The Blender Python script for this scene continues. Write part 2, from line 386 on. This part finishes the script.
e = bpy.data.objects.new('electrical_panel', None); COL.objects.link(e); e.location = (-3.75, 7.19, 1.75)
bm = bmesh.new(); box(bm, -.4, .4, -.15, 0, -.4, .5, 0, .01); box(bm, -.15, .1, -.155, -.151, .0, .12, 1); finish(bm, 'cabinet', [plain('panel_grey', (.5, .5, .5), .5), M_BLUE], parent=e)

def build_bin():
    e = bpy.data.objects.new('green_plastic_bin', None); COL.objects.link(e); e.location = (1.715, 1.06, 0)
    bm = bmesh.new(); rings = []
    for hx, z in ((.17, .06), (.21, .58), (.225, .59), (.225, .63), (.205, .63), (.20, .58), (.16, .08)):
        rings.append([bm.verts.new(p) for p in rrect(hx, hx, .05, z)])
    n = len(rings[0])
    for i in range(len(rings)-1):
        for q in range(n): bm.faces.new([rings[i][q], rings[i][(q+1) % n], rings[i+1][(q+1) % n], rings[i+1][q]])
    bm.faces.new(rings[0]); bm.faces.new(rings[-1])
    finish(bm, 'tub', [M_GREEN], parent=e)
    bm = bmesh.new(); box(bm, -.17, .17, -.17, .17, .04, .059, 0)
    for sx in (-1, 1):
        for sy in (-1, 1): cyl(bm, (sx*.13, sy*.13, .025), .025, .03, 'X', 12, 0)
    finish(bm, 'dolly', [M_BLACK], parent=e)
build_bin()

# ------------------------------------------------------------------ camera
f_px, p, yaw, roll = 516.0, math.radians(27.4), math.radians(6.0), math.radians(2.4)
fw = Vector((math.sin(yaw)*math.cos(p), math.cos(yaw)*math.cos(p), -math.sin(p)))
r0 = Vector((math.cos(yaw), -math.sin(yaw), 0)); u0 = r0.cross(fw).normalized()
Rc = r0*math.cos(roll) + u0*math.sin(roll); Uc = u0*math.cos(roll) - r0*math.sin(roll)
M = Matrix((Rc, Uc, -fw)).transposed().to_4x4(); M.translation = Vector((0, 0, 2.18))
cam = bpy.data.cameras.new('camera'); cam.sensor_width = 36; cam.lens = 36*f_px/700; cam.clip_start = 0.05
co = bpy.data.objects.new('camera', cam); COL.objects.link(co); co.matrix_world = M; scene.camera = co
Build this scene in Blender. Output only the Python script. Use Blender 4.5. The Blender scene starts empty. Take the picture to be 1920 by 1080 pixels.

----------------

Job ▸ Nothing should be left out: repeat all of the data exactly.

Written answer ▸
The Blender Python script for this scene continues. Write part 2, from line 386 on. This part finishes the script.
e = bpy.data.objects.new('electrical_panel', None); COL.objects.link(e); e.location = (-3.75, 7.19, 1.75)
bm = bmesh.new(); box(bm, -.4, .4, -.15, 0, -.4, .5, 0, .01); box(bm, -.15, .1, -.155, -.151, .0, .12, 1); finish(bm, 'cabinet', [plain('panel_grey', (.5, .5, .5), .5), M_BLUE], parent=e)

def build_bin():
    e = bpy.data.objects.new('green_plastic_bin', None); COL.objects.link(e); e.location = (1.715, 1.06, 0)
    bm = bmesh.new(); rings = []
    for hx, z in ((.17, .06), (.21, .58), (.225, .59), (.225, .63), (.205, .63), (.20, .58), (.16, .08)):
        rings.append([bm.verts.new(p) for p in rrect(hx, hx, .05, z)])
    n = len(rings[0])
    for i in range(len(rings)-1):
        for q in range(n): bm.faces.new([rings[i][q], rings[i][(q+1) % n], rings[i+1][(q+1) % n], rings[i+1][q]])
    bm.faces.new(rings[0]); bm.faces.new(rings[-1])
    finish(bm, 'tub', [M_GREEN], parent=e)
    bm = bmesh.new(); box(bm, -.17, .17, -.17, .17, .04, .059, 0)
    for sx in (-1, 1):
        for sy in (-1, 1): cyl(bm, (sx*.13, sy*.13, .025), .025, .03, 'X', 12, 0)
    finish(bm, 'dolly', [M_BLACK], parent=e)
build_bin()

# ------------------------------------------------------------------ camera
f_px, p, yaw, roll = 516.0, math.radians(27.4), math.radians(6.0), math.radians(2.4)
fw = Vector((math.sin(yaw)*math.cos(p), math.cos(yaw)*math.cos(p), -math.sin(p)))
r0 = Vector((math.cos(yaw), -math.sin(yaw), 0)); u0 = r0.cross(fw).normalized()
Rc = r0*math.cos(roll) + u0*math.sin(roll); Uc = u0*math.cos(roll) - r0*math.sin(roll)
M = Matrix((Rc, Uc, -fw)).transposed().to_4x4(); M.translation = Vector((0, 0, 2.18))
cam = bpy.data.cameras.new('camera'); cam.sensor_width = 36; cam.lens = 36*f_px/700; cam.clip_start = 0.05
co = bpy.data.objects.new('camera', cam); COL.objects.link(co); co.matrix_world = M; scene.camera = co
Build this scene in Blender. Output only the Python script. Use Blender 4.5. The Blender scene starts empty. Take the picture to be 1920 by 1080 pixels.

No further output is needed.